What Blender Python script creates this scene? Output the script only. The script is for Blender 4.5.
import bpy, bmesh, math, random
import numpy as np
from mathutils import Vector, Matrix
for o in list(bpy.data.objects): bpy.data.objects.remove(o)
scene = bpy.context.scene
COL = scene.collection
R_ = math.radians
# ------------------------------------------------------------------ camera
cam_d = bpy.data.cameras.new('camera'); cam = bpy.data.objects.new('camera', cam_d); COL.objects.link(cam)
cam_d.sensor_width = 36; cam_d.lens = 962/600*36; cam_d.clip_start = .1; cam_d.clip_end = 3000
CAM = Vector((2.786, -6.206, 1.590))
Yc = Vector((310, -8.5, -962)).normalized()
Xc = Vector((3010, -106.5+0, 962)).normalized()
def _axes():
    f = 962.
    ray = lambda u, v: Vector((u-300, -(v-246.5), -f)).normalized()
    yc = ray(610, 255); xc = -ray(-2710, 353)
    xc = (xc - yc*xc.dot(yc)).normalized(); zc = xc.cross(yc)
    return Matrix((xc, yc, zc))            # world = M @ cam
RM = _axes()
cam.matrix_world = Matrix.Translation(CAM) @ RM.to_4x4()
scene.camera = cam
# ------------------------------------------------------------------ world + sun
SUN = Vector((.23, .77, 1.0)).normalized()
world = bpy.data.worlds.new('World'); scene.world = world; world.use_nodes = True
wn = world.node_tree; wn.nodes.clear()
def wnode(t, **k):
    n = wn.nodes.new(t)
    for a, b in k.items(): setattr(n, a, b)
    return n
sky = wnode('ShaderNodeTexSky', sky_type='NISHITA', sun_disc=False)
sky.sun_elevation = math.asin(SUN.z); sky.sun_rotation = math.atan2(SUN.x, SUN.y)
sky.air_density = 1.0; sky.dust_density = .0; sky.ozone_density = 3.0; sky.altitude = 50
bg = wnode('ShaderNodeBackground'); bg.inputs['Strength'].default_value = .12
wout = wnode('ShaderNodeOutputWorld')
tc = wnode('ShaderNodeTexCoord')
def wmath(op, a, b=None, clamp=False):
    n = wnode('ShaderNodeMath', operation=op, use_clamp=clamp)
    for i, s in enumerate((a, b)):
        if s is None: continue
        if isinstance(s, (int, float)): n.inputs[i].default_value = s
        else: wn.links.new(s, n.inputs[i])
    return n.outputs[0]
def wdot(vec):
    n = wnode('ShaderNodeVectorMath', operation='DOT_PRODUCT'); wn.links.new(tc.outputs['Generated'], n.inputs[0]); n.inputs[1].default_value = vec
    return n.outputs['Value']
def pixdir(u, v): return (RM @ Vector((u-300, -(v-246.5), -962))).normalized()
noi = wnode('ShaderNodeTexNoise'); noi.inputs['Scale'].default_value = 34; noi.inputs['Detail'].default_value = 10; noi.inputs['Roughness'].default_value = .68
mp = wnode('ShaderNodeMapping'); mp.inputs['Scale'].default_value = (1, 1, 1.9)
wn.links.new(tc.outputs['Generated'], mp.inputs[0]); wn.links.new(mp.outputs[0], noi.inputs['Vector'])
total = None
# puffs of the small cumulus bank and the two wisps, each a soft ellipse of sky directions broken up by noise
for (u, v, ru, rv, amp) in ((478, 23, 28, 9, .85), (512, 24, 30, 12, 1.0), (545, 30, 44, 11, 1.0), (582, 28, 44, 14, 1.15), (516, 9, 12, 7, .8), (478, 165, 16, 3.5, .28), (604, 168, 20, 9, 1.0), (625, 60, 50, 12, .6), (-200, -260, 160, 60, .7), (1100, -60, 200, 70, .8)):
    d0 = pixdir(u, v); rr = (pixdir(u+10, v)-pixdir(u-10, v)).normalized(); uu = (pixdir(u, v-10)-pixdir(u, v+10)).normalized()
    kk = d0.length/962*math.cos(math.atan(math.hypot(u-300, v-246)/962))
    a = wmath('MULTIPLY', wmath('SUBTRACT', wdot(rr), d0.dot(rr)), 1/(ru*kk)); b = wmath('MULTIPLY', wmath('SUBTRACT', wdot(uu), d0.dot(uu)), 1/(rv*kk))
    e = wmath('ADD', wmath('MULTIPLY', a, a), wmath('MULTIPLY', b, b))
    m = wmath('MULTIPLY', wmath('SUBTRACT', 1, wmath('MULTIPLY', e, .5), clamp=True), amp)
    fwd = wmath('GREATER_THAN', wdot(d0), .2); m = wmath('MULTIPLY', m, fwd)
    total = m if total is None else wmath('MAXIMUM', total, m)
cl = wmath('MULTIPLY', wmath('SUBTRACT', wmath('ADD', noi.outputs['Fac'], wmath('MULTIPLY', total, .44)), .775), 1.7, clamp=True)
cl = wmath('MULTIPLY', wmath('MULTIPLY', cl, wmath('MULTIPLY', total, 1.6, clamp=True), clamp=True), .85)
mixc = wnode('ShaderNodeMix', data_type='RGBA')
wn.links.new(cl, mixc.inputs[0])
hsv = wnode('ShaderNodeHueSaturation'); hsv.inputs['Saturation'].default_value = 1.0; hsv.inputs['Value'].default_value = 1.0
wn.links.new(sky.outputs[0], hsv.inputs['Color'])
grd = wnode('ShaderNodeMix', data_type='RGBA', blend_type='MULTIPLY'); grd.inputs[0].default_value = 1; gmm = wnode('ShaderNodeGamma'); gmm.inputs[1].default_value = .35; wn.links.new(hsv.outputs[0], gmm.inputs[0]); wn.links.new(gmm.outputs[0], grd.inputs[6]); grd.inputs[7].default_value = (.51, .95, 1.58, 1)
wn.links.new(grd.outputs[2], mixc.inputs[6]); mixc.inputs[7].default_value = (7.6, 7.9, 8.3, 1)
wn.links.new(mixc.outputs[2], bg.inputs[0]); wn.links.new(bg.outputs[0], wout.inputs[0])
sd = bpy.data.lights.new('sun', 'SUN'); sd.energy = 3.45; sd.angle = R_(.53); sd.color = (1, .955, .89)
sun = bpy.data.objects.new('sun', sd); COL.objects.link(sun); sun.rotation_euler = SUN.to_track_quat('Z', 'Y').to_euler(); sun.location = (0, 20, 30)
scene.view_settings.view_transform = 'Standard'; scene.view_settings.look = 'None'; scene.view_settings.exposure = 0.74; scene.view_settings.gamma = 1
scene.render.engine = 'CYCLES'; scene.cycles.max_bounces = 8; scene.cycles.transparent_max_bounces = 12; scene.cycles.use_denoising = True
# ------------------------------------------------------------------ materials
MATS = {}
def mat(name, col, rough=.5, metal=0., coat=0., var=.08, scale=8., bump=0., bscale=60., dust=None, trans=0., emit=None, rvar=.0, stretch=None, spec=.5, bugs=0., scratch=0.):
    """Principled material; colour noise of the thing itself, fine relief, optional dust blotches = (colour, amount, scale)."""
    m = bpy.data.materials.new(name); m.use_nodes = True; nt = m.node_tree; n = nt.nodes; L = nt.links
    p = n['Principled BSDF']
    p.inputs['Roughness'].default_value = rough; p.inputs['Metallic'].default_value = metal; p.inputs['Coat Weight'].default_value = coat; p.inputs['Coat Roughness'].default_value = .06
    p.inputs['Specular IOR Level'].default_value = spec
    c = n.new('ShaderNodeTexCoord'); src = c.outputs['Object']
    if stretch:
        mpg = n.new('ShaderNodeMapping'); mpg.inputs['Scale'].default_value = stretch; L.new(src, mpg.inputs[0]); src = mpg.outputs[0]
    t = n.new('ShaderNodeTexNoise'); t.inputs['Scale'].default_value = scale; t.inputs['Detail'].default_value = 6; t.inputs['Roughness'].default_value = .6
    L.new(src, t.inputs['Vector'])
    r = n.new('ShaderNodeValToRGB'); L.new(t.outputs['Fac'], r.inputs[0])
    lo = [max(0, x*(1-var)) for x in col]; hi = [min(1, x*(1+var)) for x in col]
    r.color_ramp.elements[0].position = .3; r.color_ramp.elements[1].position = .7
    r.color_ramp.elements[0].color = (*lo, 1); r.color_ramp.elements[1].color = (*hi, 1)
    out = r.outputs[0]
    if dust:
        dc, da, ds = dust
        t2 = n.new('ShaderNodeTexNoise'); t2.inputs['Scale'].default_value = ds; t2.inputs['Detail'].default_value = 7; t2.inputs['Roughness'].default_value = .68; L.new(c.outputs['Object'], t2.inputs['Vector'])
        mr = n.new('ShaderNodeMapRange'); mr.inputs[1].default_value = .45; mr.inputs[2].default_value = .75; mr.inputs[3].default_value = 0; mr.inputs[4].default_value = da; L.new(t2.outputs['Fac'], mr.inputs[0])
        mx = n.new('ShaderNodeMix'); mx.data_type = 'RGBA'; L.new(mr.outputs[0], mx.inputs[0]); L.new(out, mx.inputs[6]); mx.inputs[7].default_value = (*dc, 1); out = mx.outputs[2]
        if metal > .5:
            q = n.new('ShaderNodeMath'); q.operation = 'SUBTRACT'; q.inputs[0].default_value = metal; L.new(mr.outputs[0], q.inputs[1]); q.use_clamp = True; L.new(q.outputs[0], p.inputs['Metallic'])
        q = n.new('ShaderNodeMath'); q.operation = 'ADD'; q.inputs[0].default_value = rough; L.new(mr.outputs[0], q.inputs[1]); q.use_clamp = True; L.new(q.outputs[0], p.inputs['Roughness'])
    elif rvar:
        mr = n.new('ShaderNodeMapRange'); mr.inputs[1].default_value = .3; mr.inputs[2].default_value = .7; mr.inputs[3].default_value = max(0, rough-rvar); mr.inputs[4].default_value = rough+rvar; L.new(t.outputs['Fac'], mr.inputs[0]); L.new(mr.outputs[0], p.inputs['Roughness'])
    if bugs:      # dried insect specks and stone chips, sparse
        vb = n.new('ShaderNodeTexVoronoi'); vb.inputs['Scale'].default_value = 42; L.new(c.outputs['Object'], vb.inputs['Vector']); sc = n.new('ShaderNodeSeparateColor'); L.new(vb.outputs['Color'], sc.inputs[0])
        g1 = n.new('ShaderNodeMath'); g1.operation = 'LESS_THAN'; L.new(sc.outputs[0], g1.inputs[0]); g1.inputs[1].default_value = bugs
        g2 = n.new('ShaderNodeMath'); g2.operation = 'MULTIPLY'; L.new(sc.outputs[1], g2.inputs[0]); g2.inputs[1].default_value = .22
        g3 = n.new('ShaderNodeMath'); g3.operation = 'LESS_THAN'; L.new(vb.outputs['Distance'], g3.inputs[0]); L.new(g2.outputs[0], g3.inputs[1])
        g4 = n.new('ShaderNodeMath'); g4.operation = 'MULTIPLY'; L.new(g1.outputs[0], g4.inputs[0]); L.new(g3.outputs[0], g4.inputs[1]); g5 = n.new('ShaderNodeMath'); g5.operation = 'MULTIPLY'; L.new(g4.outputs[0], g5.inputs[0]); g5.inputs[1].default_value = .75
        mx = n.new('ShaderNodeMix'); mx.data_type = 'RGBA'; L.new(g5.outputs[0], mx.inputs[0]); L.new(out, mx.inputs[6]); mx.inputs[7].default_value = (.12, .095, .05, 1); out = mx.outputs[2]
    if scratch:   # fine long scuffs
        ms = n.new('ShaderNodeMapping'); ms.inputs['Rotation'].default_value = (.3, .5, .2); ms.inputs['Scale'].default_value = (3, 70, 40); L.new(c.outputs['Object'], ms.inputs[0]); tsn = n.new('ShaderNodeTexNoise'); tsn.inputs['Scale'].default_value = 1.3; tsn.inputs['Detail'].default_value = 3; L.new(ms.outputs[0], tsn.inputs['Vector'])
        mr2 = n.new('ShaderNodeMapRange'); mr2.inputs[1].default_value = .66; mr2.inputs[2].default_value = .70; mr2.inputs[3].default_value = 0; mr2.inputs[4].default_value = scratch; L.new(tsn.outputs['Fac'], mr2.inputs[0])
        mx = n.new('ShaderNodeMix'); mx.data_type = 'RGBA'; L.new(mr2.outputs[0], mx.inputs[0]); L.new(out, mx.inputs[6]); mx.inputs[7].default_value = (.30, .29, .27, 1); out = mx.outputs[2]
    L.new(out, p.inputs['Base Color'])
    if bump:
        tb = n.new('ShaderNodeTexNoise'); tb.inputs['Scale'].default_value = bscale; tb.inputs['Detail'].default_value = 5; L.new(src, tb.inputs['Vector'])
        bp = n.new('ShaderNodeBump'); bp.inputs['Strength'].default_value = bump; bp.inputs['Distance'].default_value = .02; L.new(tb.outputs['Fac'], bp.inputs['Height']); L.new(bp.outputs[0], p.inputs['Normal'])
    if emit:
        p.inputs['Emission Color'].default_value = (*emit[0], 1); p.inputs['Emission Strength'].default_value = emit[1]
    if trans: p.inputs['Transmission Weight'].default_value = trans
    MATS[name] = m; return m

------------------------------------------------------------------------

Work to do:
Where does the word "scene" appear in the listing? List each line that holds it.

Response:
What Blender Python script creates this scene? Output the script only. The script is for Blender 4.5.
scene = bpy.context.scene
COL = scene.collection
scene.camera = cam
world = bpy.data.worlds.new('World'); scene.world = world; world.use_nodes = True
scene.view_settings.view_transform = 'Standard'; scene.view_settings.look = 'None'; scene.view_settings.exposure = 0.74; scene.view_settings.gamma = 1
scene.render.engine = 'CYCLES'; scene.cycles.max_bounces = 8; scene.cycles.transparent_max_bounces = 12; scene.cycles.use_denoising = True